Thursday 16 July 2015

NORWAY: Outrage as Anders Breivik items go on display in Norway museum

Smiling assassin: Anders Breivik, the Norweigian gunman who killed 77 people in a bomb and shooting rampage
Anders Breivik, the Norweigian gunman who killed 77 people in a bomb and shooting rampage  Photo: AP/Berit Roald

The fake police ID and remains of the car bomb used by Norwegian killer Anders Behring Breivik in his 2011 massacre are to go on display this month in a temporary exhibition in the government tower hit in the twin attack.
The far-Right extremist used the ID to convince staff running a Labour party youth camp on the island of Utøya that he had come to help them. Minutes later he shot them dead at point blank range.
“Together with his fake ID, we also show some of these fake police badges,” said Tor Einar Fagerland, the history professor who has curating the exhibition.
“It’s physical and concrete evidence. We are not putting it on display in order to dramatise the events, but just to show that it actually happened.”
The information centre on the July 22 attacks will also exhibit the engine block, tyres, and parts of the bodywork from the car bomb the killer detonated under the tower, which then housed the offices of Norway's prime minister. 

“Knowledge is our most important weapon in the fight against violence, hatred and extremism,” Norway’s minister of Local Government Jan Tore Sanner told Norway’s Aftenposten newspaper. “That’s why we want to show exactly what happened and omit no part of the story.”
John Elden, the lawyer who represented 115 relatives and survivors at Breivik's trial, was sharply critical of the decision to create a Breivik museum, arguing that the Ground Zero museum in New York did not "go so far as to exhibit Bin Laden's possessions." 

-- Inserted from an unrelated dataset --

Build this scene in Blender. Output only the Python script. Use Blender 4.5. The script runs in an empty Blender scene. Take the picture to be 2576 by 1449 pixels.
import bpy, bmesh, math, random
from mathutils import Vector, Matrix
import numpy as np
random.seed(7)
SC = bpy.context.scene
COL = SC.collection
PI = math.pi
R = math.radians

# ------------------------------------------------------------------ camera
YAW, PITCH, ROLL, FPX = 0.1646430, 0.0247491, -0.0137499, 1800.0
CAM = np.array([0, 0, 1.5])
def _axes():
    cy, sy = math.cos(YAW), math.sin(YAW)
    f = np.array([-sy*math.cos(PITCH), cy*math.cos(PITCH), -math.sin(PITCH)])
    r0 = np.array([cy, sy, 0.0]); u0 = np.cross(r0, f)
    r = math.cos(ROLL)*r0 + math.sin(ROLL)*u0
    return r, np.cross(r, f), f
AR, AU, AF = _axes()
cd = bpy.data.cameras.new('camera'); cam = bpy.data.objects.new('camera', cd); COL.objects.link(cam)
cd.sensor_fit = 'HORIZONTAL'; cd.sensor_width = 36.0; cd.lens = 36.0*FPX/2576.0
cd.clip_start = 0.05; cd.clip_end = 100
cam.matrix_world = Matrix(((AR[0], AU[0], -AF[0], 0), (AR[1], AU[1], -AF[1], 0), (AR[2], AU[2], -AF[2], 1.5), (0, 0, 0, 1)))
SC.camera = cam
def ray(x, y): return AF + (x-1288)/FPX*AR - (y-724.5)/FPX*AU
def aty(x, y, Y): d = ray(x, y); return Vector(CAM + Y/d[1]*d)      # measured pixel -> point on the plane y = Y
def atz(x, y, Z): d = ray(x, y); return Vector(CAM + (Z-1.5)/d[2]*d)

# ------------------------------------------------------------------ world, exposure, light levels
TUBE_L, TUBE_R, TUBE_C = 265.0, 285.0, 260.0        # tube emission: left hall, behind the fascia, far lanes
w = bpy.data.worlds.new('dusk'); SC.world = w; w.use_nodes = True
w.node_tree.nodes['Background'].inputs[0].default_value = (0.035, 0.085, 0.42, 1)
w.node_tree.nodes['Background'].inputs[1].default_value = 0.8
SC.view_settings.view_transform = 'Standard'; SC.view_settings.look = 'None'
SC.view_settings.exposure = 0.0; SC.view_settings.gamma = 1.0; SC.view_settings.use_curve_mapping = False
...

Breivik began his attack by detonating a home-made bomb, made from fertiliser and fuel oil, killing eight people and injured at least 209 more.
He then drove to Utøya where he unleashed a massacre that left 69 people dead and 110 injured. 
relatives of one of the victims

Mr Fagerland, who works as assistant professor of history at the Norwegian University of Science and Technology in Trondheim, said that Norway’s government felt that it was now time to revisit the atrocity.
“This is still an extraordinary event that we talked about a lot in the first year, but then became quite silent. We were exhausted,” he said. “Now four years later, we think it’s important that we as a community and a democracy discuss what it means to us today and will mean tomorrow.”
The exhibition will open on July 22, the fourth anniversary of the attacks, and will remain open for at least the next five years, after which the tower block will be closed for renovation.
As well as being open to the general public, the exhibition will be used to educate school children.
The Pelican-branded case Breivik used to carry spare ammunition and smoke grenades onto the island is also on display, as are as yet unpublished photographs of the mayhem in the tower minutes after the blast went off, taken by an amateur photographer who worked in security at the site.
Mr Tanner conceded that visiting the centre would be painful for many.
“For anyone who lived through July 22, the events are an open wound that still hurt, but we must pass this painful part of our recent history in an honest way. The centre shows what actually happened.”
Breivik was sentenced to 21 years in prison in 2012.